If prosecutors always took people at their word, we wouldn’t have any criminals.
Let’s cast a little more jaundiced eye on Tony Sutton’s culpability.
Tony Sutton was the treasurer of the RPM before he failed upward to become the chair. It beggars belief to think he was unaware that having someone else paying RPM bills would be a contribution to the RPM, requiring disclosure of the identity of the person or (illegal) entity making the payment. Sutton’s claim of being the ingenue here is simply not credible. It’s incredible, to use the original meaning of the word.
The fact that Sutton asked the lawyers to re-invoice their bills to CTAP is evidence that Sutton knew it was a subterfuge.
It is also metaphysically impossible for Sutton to have relied on advice of counsel for the scheme as he claims. The attorney in question, Michael Toner, denies under oath that he gave the advice that Sutton asserts, and Sutton cannot produce any written or corroborating testimony that he received it. Moreover, Sutton hired the lawyers on the RPM’s tab right after the election, and CTAP was not even incorporated until December 3, 2010, just before Emmer conceded. Sutton’s claim here is also incredible.
The individual who incorporated CTAP, Dan Puhl, a Republican operative from Washington, D.C., did so thinking that CTAP would actually conduct the recount, retain lawyers, and raise money anonymously as an independent entity. But Puhl was late to the game; CTAP never engaged in any recount activity or advocacy; it certainly didn’t hire any lawyers.
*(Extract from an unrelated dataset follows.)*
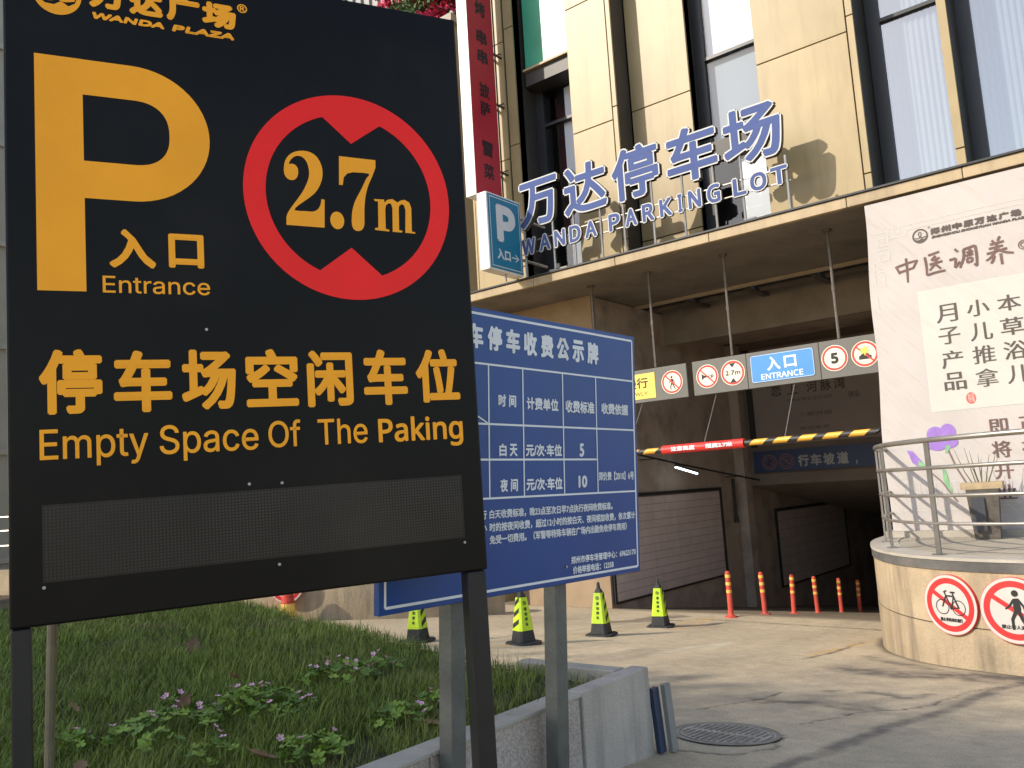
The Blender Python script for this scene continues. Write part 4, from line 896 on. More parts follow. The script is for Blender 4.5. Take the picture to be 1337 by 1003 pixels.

All of the recount efforts were undertaken by the Republican Party of Minnesota and its chair, Tony Sutton, through the lawyers they hired. Again, the question arises: why would the lawyers re-bill CTAP when they never did any work for it?
The charging decision of the St. Paul City Attorney’s Office needs to be reviewed by another public law office, perhaps one more experienced with political or white collar crime.